Now that I am "in-between positions" life has gone and done that...changed up and made everything different. Right now life is one big novelty store. And I suppose that's what I crave the most: to be able to wander around awhile, pick up this and that and apply it to my life, change my life, myself, into something new and completely different. I want new, not so much new as in consumer goods but new for me. I want to reinvent the man who found his way here so that he doesn't have to leave the same man and make the same mistakes again. I have the time right now to reinvent myself in a way that I've never had before. I have no partner, lover, wife around to make lists for me or place demands on me. My children are five hundred miles away so I don't have to meet their needs for the moment. I have no work clock or organizational expectations to face and bow before so that part is good, too. I have well meaning friends who remind that times are hard and my wait time for employment could be awhile. Maybe that's what I've been needing. A good long wait. Like waiting in a station for a train to come. The adventure is before me and all it requires is a bit of patience and a lot of imagination.

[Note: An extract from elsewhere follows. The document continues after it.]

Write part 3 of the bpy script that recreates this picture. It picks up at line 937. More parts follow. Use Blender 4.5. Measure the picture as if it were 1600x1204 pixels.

Time off. I have to admit that I found that sometimes you have to be careful what you wish for. In the midst of a hellish summer reading club day I told a coworker that I really wished for a summer without summer reading. As fundamental as it is for our business it felt forced right then and there, all too much paper work, all too much noise. I felt that all that hub-bub got in the way of the joy, the thrill, the novelty of kids reading something new and exciting for the sake of reading new and exciting. Well, days later I got my wish. I didn't have to do any more summer reading club stuff and I had plenty of time off. And you know, that part, making that wish and having it happen, was not only scary but grand. I look back at that moment and think, wow, I really have some serious chops going for myself. Look what I made happen. Now I just need to apply that wishful thinking to the rest of my life and make great things happen.

And so I will.

Salud!

1 comment:

Anonymous said...

Way to go! Amen! on the time thing. For me: having time without a price tag on it allows so much more creativity. When I don't have to be somewhere or be in bed at a particular time to be rested for the next day's people, then it opens up whole new universes of possibilities. Allows the muse free reign. A gift indeed is the gift of time. You and me: we got lucky recently. Luv ya! amigo.